I know I'm a rough carpenter by trade, but I do possess the patience to do this. I have the common sense, but not the experience. All in all I think this boat will turn out very well, for me.
What I needed to do was not post right before bed.
I'll look up some of those design oriented books/authors suggested, maybe my problem is that I'm reading construction books, while I need to know the reasoning behind all that, at least for my own satisfaction.
George Buehler's sail designs are fairly straight forward builds, but the net result is less then sparkling performance, lots of rustic charm, overly heavy (you have to trailer this thing remember) and you can directly relate the materials cost to build by the displacement or weight of the vessel (meaning it'll cost more then you think, because they're overly heavy designs).

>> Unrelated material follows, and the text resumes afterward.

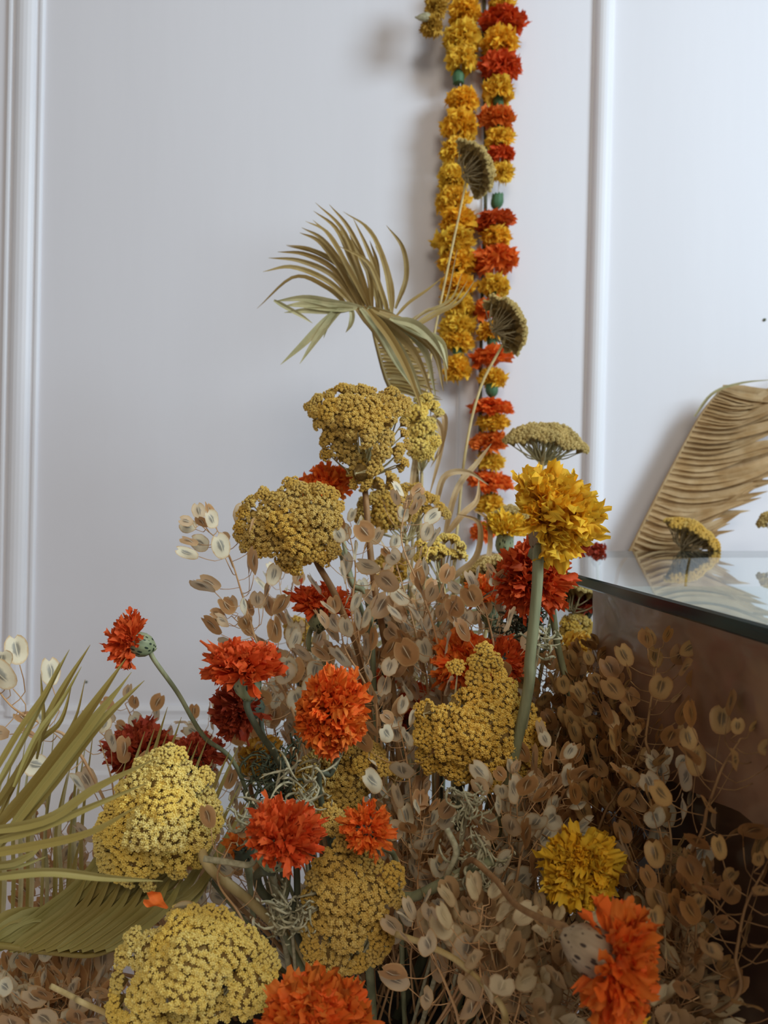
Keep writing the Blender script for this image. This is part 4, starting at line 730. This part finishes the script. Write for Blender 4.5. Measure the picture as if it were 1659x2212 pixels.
# ------------------------------------------------------------------ curled dried foliage
def curly(label, px, py, D, size, m, n=26, seed=1):
    rr = random.Random(seed); C = P(px, py, D); rt = root_of(C); t = thing('dried_foliage', label, 'dried leaves', rt); s = size*D/F
    stem_part(t, 'stem', [C, C.lerp(rt, .3)+Vector((0, 0, -.005)), rt], .0009, .0012, M[m])
    for k in range(4):
        mb = MB()
        for j in range(max(3, n//4)):
            p = C+Vector((rr.gauss(0, .28), rr.gauss(0, .25), rr.gauss(0, .28)))*s; d = Vector((rr.uniform(-1, 1), rr.uniform(-1, 1), rr.uniform(-1, 1))).normalized(); ax = Vector((rr.uniform(-1, 1), rr.uniform(-1, 1), rr.uniform(-1, 1))).normalized(); pts = []
            for i in range(9):
                pts.append(p.copy()); p = p+d*s*.13; d = (Matrix.Rotation(rr.uniform(.1, .75), 3, ax) @ d).normalized()
                if i % 3 == 2:
                    e = p+(Vector((rr.uniform(-1, 1), rr.uniform(-1, 1), rr.uniform(-1, 1))).normalized())*s*.16; tube(mb, [p, (p+e)/2+d*s*.03, e], [.0004, .0007, .0002], 4)
            tube(mb, pts, lerp_list([.0004, .0010, .0003], 9), 4)
        obj('curled_leaf', mb.mesh('curled_leaf', M[m], t.location), t)
    return t
curly('curled grey-green dried leaves just below the golden yarrow', 1015, 1740, .46, 56, 'leaf_grey', 30, 1)
curly('grey-green crumpled leaves beside the straw stem left of the bottom yarrow', 628, 1975, .45, 70, 'leaf_grey', 46, 2)
curly('pale green wisps over the mustard yarrow above the speckled cup', 650, 1705, .47, 90, 'leaf_grey', 30, 3)
curly('dark crumpled leaves left of the mustard yarrow', 590, 1690, .54, 90, 'leaf_dark', 60, 4)
curly('grey wispy leaves left of the speckled-cup marigold', 545, 1785, .46, 60, 'leaf_grey', 26, 5)
curly('dark green wispy leaves under the ragged red-orange marigold', 1120, 1350, .58, 80, 'leaf_dark', 44, 6)
curly('dark leaf tuft on the bent green stem at the right', 1255, 1560, .585, 50, 'leaf_dark', 34, 7)
curly('small grey leaf knots on the stem right of the bottom yarrow', 1030, 1870, .44, 60, 'leaf_grey', 34, 8)
curly('dark green curl behind the pods at centre', 835, 1330, .66, 46, 'leaf_dark', 26, 9)
curly('thin green wisp beside the thick marigold stem', 1165, 1390, .5, 50, 'leaf_grey', 16, 10)
# loose stems
def loose(label, path, r0, m, r1=None, root=True):
    pts = [P(*q) for q in path]
    if root: rt = root_of(pts[-1]); pts += [pts[-1].lerp(rt, .6), rt]
    t = pts[-1]; mb = MB(); pp = catmull(pts, 10*len(pts)); tube(mb, pp, lerp_list([r0, r1 or r0], len(pp)), 8, 0, .08, .03)
    return tag(obj('dried_stem', mb.mesh('dried_stem', M[m], t), None, Matrix.Translation(t)), label, 'stem')
loose('long curved straw stem arching over the dark gap at the bottom', [(855, 2018, .43), (930, 2045, .42), (1010, 2095, .41), (1090, 2215, .40)], .0017, 'stem_straw')
loose('thick ribbed green-brown stem right of the bottom yarrow', [(1065, 1858, .44), (1000, 1885, .445), (900, 1935, .46), (800, 1960, .48)], .003, 'stem_green')
loose('bent grey stalk hooking down below the curled leaves', [(965, 1790, .44), (985, 1840, .435), (965, 1900, .44), (980, 1955, .45)], .0016, 'leaf_grey')
loose('twisted grey leaf stalk left of the speckled-cup marigold', [(440, 1855, .44), (490, 1862, .44), (540, 1868, .44), (580, 1850, .45)], .0017, 'leaf_grey')
loose('pair of upright ribbed stems left of the bottom yarrow, left one', [(622, 1850, .47), (618, 1920, .475), (610, 2010, .48)], .0022, 'stem_green')
loose('pair of upright ribbed stems left of the bottom yarrow, right one', [(640, 1855, .46), (642, 1930, .465), (638, 2010, .47)], .0018, 'stem_dark')
loose('dark slanting stem between the golden yarrow and the plinth', [(1250, 1460, .62), (1230, 1560, .61), (1180, 1680, .6)], .0024, 'stem_dark')
loose('green stem running down behind the pods right of the mustard yarrow', [(735, 1190, .64), (760, 1260, .64), (800, 1340, .64)], .0022, 'stem_green')
loose('tan stem slanting behind the long straw stem at bottom left', [(450, 1880, .5), (520, 1960, .5), (600, 2040, .5)], .0014, 'stem_brown')
loose('pale fallen stem in the bottom left corner', [(110, 2130, .45), (160, 2155, .445), (210, 2180, .44)], .0016, 'stem_straw')
for k in range(14):
    x = 820+R.uniform(0, 150); D = R.uniform(.72, .86); mc = R.choice(['straw', 'green', 'brown'])
    tag(loose('thin upright '+mc+' stem '+place_words(x, 1300), [(x, 1150+R.uniform(0, 120), D), (x+R.uniform(-10, 10), 1350, D), (x+R.uniform(-20, 20), 1560, D-.02)], .0018, 'stem_'+mc), group='upright stems at centre')
for k in range(26):
    x = R.uniform(640, 1300); D = R.uniform(.6, .78); y = R.uniform(1560, 1760); mc = R.choice(['straw', 'brown', 'dark', 'brown'])
    tag(loose('thin '+mc+' undergrowth stem '+place_words(x, y+100), [(x, y, D), (x+(960-x)*.15, y+200, D), (x+(960-x)*.3, y+420, D-.02)], .0013, 'stem_'+mc), group='stems in the undergrowth')
print('objects', len(bpy.data.objects), 'meshes', len(bpy.data.meshes))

You can still use the fur, just rip the groove and tongue off on a table saw and move onto the next issue.
In the big picture, for a home built, trailer boat, it's very hard to beat plywood. Even the God awful expensive marine panels will be cheaper when you factor in the number of square feet of uninterrupted surface (32 per full sheet) are you can apply, with no seams to worry about. Particularly if building a modern design, which relies of the inherent strengths of plywood and it's ability to accept glues and sheathing.

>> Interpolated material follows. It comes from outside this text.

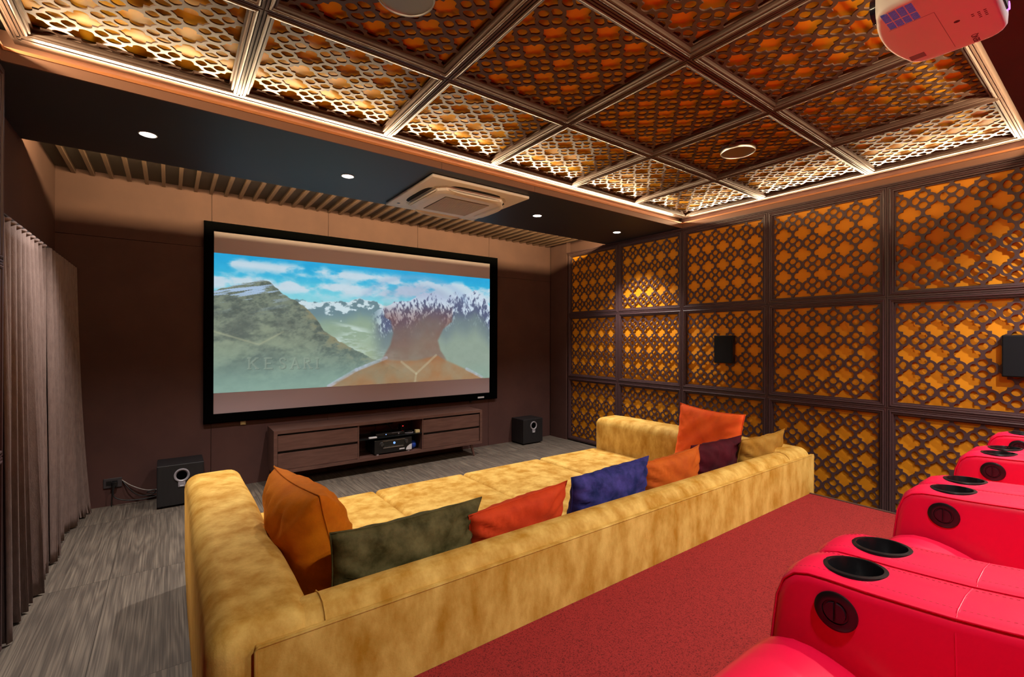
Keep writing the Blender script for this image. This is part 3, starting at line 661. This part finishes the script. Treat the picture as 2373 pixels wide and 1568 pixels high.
MB().rbox(1.93, 2.28, 5.25, 5.42, 0.398, 0.432, 0.004, 2).build('case', M['black'], t)
MB().cyl((2.05, 5.2505, 0.415), (0, -1, 0), 0.006, 0.002, 12).build('indicator', M['ledblue'], t)
MB().box(2.12, 2.24, 5.2485, 5.2505, 0.424, 0.426).build('chrome_line', M['silver'], t)
MB().box(2.20, 2.212, 5.247, 5.2505, 0.404, 0.420).build('button', M['silver'], t)
tag(MB().rbox(1.835, 1.925, 5.20, 5.235, 0.396, 0.412, 0.003, 2).build('remote_control', M['paper']), 'small white remote at the left end of the glass shelf', 'remote control')
t = thing('disc_stack', 'small round black disc with pale rim on the glass shelf', 'puck', (2.35, 5.30, 0.396))
MB().lathe((2.35, 5.29, 0.396), (0, 0, 1), [(0.052, 0), (0.058, 0.004), (0.058, 0.008), (0.052, 0.010)], 30).build('rim', M['silver'], t, angle=40)
MB().lathe((2.35, 5.29, 0.405), (0, 0, 1), [(0.050, 0), (0.046, 0.018), (0.0, 0.022)], 30).build('top', M['black'], t, angle=40)
tag(MB().rbox(2.415, 2.47, 5.225, 5.265, 0.396, 0.430, 0.003, 2).build('card_box', M['creambox']), 'small cream box at the right end of the glass shelf', 'box')
tag(MB().lathe((2.405, 5.31, kz0+th), (0, 0, 1), [(0.0, 0.0), (0.03, 0.004), (0.046, 0.025), (0.05, 0.05), (0.046, 0.075), (0.028, 0.094), (0.0, 0.1)], 24).build('blue_ball', M['bluething'], smooth=True), 'blue ball beside the receiver in the cabinet', 'ball')
tag(MB().rbox(2.32, 2.38, 5.46, 5.53, 0.396, 0.470, 0.004, 2).cyl((2.39, 5.458, 0.455), (0, 1, 0), 0.001, 0.001, 6).build('network_box', M['black']), 'small black box at the back of the glass shelf', 'media box')
tag(MB().cyl((2.345, 5.458, 0.452), (0, -1, 0), 0.006, 0.003, 12).build('standby_light', M['ledred']), 'red standby light at the back of the cabinet bay', 'light')
t = thing('socket_strip', 'pale wall socket strip with black plugs seen through the cabinet back', 'socket', (2.0, 5.60, 0.51))
MB().rbox(1.72, 2.26, 5.588, 5.60, 0.475, 0.555, 0.004, 2).build('plate', M['plate'], t)
for cx in (1.745, 1.80, 2.00, 2.13): MB().rbox(cx-0.016, cx+0.016, 5.560, 5.589, 0.497, 0.532, 0.006, 2).build('plug', M['black'], t, angle=40)
cg = 'cables in the open cabinet bay'
for lab, pts in (('black lead from the third plug down to the glass shelf', [(2.00, 5.555, 0.515), (2.02, 5.51, 0.49), (2.00, 5.49, 0.43), (1.98, 5.45, 0.404)]),
                 ('black lead from the rightmost plug down to the glass shelf', [(2.13, 5.555, 0.515), (2.17, 5.50, 0.48), (2.20, 5.47, 0.44), (2.22, 5.45, 0.404)]),
                 ('black looped lead beside the red standby light', [(2.31, 5.44, 0.404), (2.33, 5.43, 0.47), (2.29, 5.44, 0.49), (2.27, 5.44, 0.43), (2.30, 5.42, 0.403)]),
                 ('black lead from the second plug to the left end of the glass shelf', [(1.80, 5.555, 0.515), (1.82, 5.5, 0.45), (1.76, 5.44, 0.41), (1.735, 5.40, 0.402)])):
    tag(MB().tube(bez(pts), 0.005).build('power_lead', M['cable'], smooth=True), lab, 'cable', cg)

# ------------------------------------------------------------------ wall speakers
def wall_speaker(yc, zc, label):
    t = thing('wall_speaker', label, 'speaker', (W+0.03, yc, zc), 'black speakers on the lattice wall')
    MB().rbox(W-0.028, W+0.026, yc-0.108, yc+0.108, zc-0.152, zc+0.152, 0.006, 2).build('case', M['black'], t)
    MB().rbox(W-0.036, W-0.026, yc-0.103, yc+0.103, zc-0.147, zc+0.147, 0.004, 2).build('grille', M['grille'], t)
wall_speaker(2.715, 1.432, 'slim black speaker on the third lattice panel from the screen')
wall_speaker(0.49, 1.425, 'slim black speaker cut by the right edge of the photo')

# ------------------------------------------------------------------ curtains
def curtain(name, y0, y1, label, seed, lean):
    rr = random.Random(seed); b = MB(); ny, nz = 230, 26; vs = []; fs = []
    ph = [rr.uniform(0, 6.28) for _ in range(6)]
    for j in range(nz+1):
        v = j/nz; z = 2.13*(1-v)+0.012
        for i in range(ny+1):
            u = i/ny; y = y0+(y1-y0)*u
            pl = 2*PI*(y-y0)/0.105
            amp = 0.030+0.022*v
            d = math.sin(pl+0.5*math.sin(u*9+ph[0])+0.35*v*math.sin(u*17+ph[1]))
            d = math.copysign(abs(d)**0.75, d)
            low = 0.022*math.sin(u*7+ph[2]+v*1.2)*v+0.012*math.sin(u*23+ph[3])*v
            x = -0.690+amp*d+low+lean(u, v)
            yy = y+0.012*math.sin(pl*2+ph[4])*v
            vs.append((x, yy, z))
    k = len(vs); vs2 = [(x-0.006, y, z) for x, y, z in vs]
    for j in range(nz):
        for i in range(ny):
            a = j*(ny+1)+i; fs.append((a, a+1, a+ny+2, a+ny+1)); fs.append((k+a, k+a+ny+1, k+a+ny+2, k+a+1))
    for i in range(ny):
        fs.append((i, k+i, k+i+1, i+1)); a = nz*(ny+1)+i; fs.append((a, a+1, k+a+1, k+a))
    for j in range(nz):
        a = j*(ny+1); fs.append((a, a+ny+1, k+a+ny+1, k+a)); a += ny; fs.append((a, k+a, k+a+ny+1, a+ny+1))
    t = thing(name, label, 'curtain', (-0.69, (y0+y1)/2, 0.012), 'curtains on the left wall')
    b.add(vs+vs2, fs).build('drape', M['curtain'], t, smooth=True)
    n_ = int((y1-y0)/0.105)
    for q in range(n_): MB().tube([(-0.672, y0+0.105*(q+0.5)-0.020, 2.128), (-0.650, y0+0.105*(q+0.5), 2.135), (-0.672, y0+0.105*(q+0.5)+0.02, 2.128)], 0.010, 6).build('pleat', M['curtain'], t, smooth=True)
curtain('curtain', 3.34, 4.33, 'near taupe velvet curtain hanging by the left edge of the photo', 4, lambda u, v: 0.014*v)
curtain('curtain', 4.36, 5.50, 'far taupe velvet curtain reaching the corner by the screen wall', 9, lambda u, v: 0.02+0.075*(u**6)*(v**3))
t = thing('curtain_track', 'dark curtain track along the left wall above the curtains', 'curtain track', (-0.70, 4.42, 2.14))
MB().box(-0.80, -0.66, 3.31, 5.57, 2.148, 2.156).build('rail', M['plate'], t)

# ------------------------------------------------------------------ carpeted riser
struct(MB().box(XP, 3.985, YB, 1.515, 0, 0.35).build('carpeted_riser', M['carpet']), 'red carpeted riser behind the sofa')
struct(MB().box(3.985, 4.003, YB, 1.515, 0, 0.356).build('trim_13', M['nosing']), 'brown nosing along the right edge of the riser')

# ------------------------------------------------------------------ sofa
sxl, sxr, syb, syf = 0.082, 4.075, 1.535, 3.545
t = thing('sofa', 'long deep gold velvet sofa facing the screen', 'sofa', ((sxl+sxr)/2, 2.5, 0))
MB().box(sxl+0.03, sxr-0.03, syb+0.03, syf-0.05, 0, 0.06).build('plinth', M['dark'], t)
def wob(seed, a, k=6.0):
    rr = random.Random(seed); p = [rr.uniform(0, 6.28) for _ in range(6)]
    return lambda v: v+Vector((a*math.sin(k*v.y+p[0])*math.sin(k*1.3*v.z+p[1]), a*math.sin(k*v.x+p[2]), a*math.sin(k*v.y*1.2+p[3])*math.sin(k*v.x+p[4])))
def soft(x0, x1, y0, y1, z0, z1, r, crown=0.0, cuts=14, seg=5, fnx=None):
    """rounded upholstery block with subdivided faces and crowned top"""
    bm = bmesh.new(); bmesh.ops.create_cube(bm, size=1)
    for v in bm.verts: v.co = Vector((x0 if v.co.x < 0 else x1, y0 if v.co.y < 0 else y1, z0 if v.co.z < 0 else z1))
    bmesh.ops.bevel(bm, geom=bm.edges[:], offset=r, segments=seg, profile=0.5, affect='EDGES')
    for ax, lo, hi in ((0, x0, x1), (1, y0, y1)):
        for k in range(1, cuts):
            c = Vector((0, 0, 0)); c[ax] = lo+(hi-lo)*k/cuts; nn = Vector((0, 0, 0)); nn[ax] = 1
            bmesh.ops.bisect_plane(bm, geom=bm.verts[:]+bm.edges[:]+bm.faces[:], plane_co=c, plane_no=nn)
    mx, my = (x0+x1)/2, (y0+y1)/2
    def fn(v):
        u = (v.x-mx)/((x1-x0)/2); w_ = (v.y-my)/((y1-y0)/2)
        if v.z > (z0+z1)/2: v.z += crown*max(0, 1-u**4)*max(0, 1-w_**4)
        return fnx(v) if fnx else v
    return MB().frombm(bm, fn)
soft(sxl, 0.385, syb-0.004, syf, 0.045, 0.690, 0.075, 0.012, 12, 6, wob(2, 0.0025)).build('arm', M['gold'], t, angle=50)
soft(3.735, sxr, syb-0.004, syf, 0.045, 0.690, 0.075, 0.012, 12, 6, wob(5, 0.0025)).build('arm', M['gold'], t, angle=50)
soft(0.24, 3.88, syb, 1.705, 0.06, 0.682, 0.080, 0.010, 24, 6, wob(8, 0.003, 4)).build('back', M['gold'], t, angle=50)
for xa, xb in ((0.388, 1.285), (1.289, 2.068), (2.072, 2.930), (2.948, 3.732)):
    soft(xa, xb, 1.66, syf-0.005, 0.05, 0.362, 0.035, 0.010, 10, 4, wob(int(xa*50), 0.002, 5)).build('seat_cushion', M['gold'], t, angle=50)
MB().rbox(0.205, sxr-0.004, syb-0.018, syb+0.008, 0.03, 0.640, 0.006, 3).build('rear_panel', M['gold'], t, angle=50)
MB().tube([(0.205, syb-0.016, 0.05), (0.205, syb-0.016, 0.632), (0.212, syb-0.016, 0.639), (sxr-0.01, syb-0.016, 0.639), (sxr-0.006, syb-0.016, 0.63), (sxr-0.006, syb-0.016, 0.05)], 0.0045, 8).build('piping', M['gold'], t, smooth=True)

for sx_ in (0.405, 3.715):
    MB().tube([(sx_, 1.700, 0.40), (sx_, 1.704, 0.60), (sx_, 1.693, 0.648), (sx_, 1.665, 0.680), (sx_, 1.62, 0.6895), (sx_, 1.575, 0.681), (sx_, 1.548, 0.654), (sx_, 1.536, 0.61)], 0.0022, 8).build('seam', M['gold'], t, smooth=True)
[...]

If you want a bigger boat then trailer sailor, the George's stuff could interest you, but you'll be disappointed with their performance, unless rig changes are made.
Keep reading, but eventually you'll have to settle on a design. Select a modern design, so you don't have material and method conflicts with things done and available today, instead of using a half a century ago thinking.
Start gathering materials as you stumble on them. Old building being torn down is a great place to find stock that can be resawn into boat building lumber. Swap meets, boat shows, etc. A boat builder is a resourceful son of a gun if they're anything.